Le nez

Zapping sur l’horreur de l’actualité.
Le drame des migrants, le terrible accident de car qui décime plus de 40 personnes…
Je n’en peux plus d’autant de souffrance.
Je me débranche et je me plonge dans des magazines qui attendent depuis quelque temps déjà que je trouve le temps de les lire.
Comme d’habitude, la chirurgie esthétique est évoquée.
Soupir…
C’est un sujet qui m’agace et me fait de la peine tout à la fois.
Pas facile de prendre de l’âge pour certaines femmes qui ont été très belles.
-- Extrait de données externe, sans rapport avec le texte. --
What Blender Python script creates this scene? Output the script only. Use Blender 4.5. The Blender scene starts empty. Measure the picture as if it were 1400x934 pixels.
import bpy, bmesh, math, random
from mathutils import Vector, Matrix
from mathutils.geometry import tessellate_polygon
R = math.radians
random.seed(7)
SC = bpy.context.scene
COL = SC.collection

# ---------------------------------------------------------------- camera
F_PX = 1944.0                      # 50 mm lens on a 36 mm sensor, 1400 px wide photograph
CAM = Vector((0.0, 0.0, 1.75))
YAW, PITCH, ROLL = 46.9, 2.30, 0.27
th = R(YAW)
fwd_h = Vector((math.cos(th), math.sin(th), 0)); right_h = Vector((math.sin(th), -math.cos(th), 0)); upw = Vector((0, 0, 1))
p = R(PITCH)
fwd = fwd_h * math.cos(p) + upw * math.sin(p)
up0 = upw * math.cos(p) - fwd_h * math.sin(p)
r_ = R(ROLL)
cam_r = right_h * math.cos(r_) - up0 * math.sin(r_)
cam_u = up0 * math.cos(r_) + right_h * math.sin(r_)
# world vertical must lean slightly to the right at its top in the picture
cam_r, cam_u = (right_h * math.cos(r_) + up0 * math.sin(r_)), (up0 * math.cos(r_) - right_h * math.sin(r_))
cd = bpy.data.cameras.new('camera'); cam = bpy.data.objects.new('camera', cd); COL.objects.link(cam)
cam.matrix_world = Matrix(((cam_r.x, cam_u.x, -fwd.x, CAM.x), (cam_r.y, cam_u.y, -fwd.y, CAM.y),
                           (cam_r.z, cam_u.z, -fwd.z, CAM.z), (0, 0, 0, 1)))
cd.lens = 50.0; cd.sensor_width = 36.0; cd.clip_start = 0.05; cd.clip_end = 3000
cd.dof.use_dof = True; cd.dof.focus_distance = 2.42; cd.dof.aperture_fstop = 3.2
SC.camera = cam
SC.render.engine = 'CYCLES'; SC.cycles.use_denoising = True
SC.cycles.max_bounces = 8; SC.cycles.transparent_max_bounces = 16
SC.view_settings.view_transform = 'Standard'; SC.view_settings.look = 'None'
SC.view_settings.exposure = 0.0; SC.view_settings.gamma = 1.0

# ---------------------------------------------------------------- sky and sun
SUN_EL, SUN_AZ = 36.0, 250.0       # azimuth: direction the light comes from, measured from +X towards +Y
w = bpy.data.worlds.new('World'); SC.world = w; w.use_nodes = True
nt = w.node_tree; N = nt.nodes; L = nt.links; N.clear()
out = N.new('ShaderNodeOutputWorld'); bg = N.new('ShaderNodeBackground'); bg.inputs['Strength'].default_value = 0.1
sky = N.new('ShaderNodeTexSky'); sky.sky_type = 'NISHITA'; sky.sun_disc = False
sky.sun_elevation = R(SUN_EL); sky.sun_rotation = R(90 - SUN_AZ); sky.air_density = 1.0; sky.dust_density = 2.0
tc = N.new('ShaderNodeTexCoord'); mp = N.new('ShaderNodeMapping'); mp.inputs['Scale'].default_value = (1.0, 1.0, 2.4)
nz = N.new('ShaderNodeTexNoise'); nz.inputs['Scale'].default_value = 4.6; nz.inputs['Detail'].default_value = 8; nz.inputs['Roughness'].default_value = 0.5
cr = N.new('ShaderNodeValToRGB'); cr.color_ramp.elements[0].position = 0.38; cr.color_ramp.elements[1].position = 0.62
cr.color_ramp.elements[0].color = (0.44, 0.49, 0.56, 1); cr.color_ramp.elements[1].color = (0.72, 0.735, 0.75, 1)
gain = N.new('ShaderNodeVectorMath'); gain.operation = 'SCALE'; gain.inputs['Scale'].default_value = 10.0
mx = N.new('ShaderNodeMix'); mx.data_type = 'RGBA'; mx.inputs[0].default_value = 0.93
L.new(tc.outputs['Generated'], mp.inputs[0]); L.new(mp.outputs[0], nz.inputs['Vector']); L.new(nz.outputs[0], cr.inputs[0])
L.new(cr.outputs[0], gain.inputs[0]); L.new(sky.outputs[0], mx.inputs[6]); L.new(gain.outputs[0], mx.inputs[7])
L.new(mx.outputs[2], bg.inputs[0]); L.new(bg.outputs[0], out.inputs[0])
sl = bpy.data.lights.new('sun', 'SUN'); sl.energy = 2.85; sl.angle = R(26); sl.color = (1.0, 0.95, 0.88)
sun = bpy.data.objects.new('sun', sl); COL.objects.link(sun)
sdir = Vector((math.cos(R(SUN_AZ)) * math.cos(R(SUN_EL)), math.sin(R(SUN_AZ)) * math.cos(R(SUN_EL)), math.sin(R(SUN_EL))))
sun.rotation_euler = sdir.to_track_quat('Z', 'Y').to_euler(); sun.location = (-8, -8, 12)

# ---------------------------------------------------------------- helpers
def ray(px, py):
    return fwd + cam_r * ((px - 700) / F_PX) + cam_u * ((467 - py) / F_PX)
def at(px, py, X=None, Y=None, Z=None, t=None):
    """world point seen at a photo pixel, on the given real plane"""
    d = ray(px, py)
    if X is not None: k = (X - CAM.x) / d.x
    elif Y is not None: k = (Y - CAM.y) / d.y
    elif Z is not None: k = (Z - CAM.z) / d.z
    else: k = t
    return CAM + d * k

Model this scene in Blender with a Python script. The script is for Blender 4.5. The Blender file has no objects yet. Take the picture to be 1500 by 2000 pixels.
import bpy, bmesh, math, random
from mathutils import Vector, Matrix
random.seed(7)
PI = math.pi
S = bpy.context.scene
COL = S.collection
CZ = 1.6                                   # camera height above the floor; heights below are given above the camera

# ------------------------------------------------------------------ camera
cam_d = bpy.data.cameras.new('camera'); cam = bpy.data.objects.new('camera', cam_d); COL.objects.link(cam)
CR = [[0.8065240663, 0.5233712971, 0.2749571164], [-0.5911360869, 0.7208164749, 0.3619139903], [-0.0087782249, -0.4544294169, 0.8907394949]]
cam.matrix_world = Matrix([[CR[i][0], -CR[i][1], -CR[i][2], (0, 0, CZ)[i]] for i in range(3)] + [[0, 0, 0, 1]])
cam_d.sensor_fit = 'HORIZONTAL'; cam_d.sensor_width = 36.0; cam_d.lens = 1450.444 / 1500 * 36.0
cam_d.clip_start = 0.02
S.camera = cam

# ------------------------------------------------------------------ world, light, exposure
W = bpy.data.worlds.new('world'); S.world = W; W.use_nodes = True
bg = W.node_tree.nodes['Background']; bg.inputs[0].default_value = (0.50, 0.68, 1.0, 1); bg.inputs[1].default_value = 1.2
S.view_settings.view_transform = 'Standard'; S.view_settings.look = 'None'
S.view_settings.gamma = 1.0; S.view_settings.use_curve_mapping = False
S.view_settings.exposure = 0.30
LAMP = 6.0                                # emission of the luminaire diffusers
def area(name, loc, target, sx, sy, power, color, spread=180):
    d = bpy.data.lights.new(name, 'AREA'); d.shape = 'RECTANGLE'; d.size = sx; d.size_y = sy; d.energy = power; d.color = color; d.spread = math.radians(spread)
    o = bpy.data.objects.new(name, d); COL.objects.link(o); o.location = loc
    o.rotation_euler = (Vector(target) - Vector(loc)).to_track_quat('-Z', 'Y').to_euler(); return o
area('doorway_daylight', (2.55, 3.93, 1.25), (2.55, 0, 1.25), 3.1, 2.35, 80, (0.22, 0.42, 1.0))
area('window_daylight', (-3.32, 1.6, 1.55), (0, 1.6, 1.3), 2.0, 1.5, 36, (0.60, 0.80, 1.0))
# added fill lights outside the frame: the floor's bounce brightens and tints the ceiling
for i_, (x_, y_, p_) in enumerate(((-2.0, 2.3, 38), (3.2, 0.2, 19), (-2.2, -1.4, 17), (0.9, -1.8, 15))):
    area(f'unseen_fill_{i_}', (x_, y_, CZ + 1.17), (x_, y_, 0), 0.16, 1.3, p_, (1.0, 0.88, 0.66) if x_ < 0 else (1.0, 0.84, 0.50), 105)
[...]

Pas facile non plus pour de très jeunes filles d’accepter de vivre dans un corps imparfait, surtout s’il est l’objet de quolibets.
Pas facile pour certains de résister à la pression d’une société bizarre qui prône la perfection physique…

Lorsque j’étais adolescente, j’ai réalisé avec horreur que mon nez se transformait.
Horreur, malheur, il commençait à ressembler à celui de ma mère, de ma grand-mère…
La malédiction familiale avait encore frappé.
Mes frères avaient hérité du joli nez de mon père.
Et moi, censée représenter la féminité dans toute sa splendeur, je me retrouvais nantie d’un appendice nasal bosselé.
Mince…
Au fil des années, de bonnes âmes m’ont soufflé d’aller consulter un chirurgien esthétique.
Je ne l’ai pas fait, sans doute parce que j’avais à faire face à des problèmes autrement plus sérieux.
Mon nez et moi avons donc grandi, côte à côte.
Je lui en voulais d’être là, bien visible.
Et lui, imperturbable, ne bougeait pas d’un iota, bien décidé à s’imposer tel qu’il était.
Dans la pénombre de mon alcôve, j’étudiais Cyrano de Bergerac pour le plaisir, mémorisant la tirade du nez en essayant de comprendre comment le brave héros avait réussi à apprivoiser le sien.
Comme si cela ne suffisait pas, mon nez a été cassé trois fois.
Et la dernière de ces fractures nous a laissé en souvenir une splendide cicatrice.
La totale…
Depuis, mon nez et moi cohabitons de manière pacifique.
Lorsque je vois les visages ravagés ou désharmonisés de certaines femmes qui ont eu recours à la chirurgie esthétique, je me dis que, finalement, j’ai bien fait de ne pas céder aux sirènes du bistouri.
Mon nez n’a ni embelli ni maigri avec le temps.
Moi non plus.
Mais au moins, lorsque je me regarde dans un miroir, je me reconnais.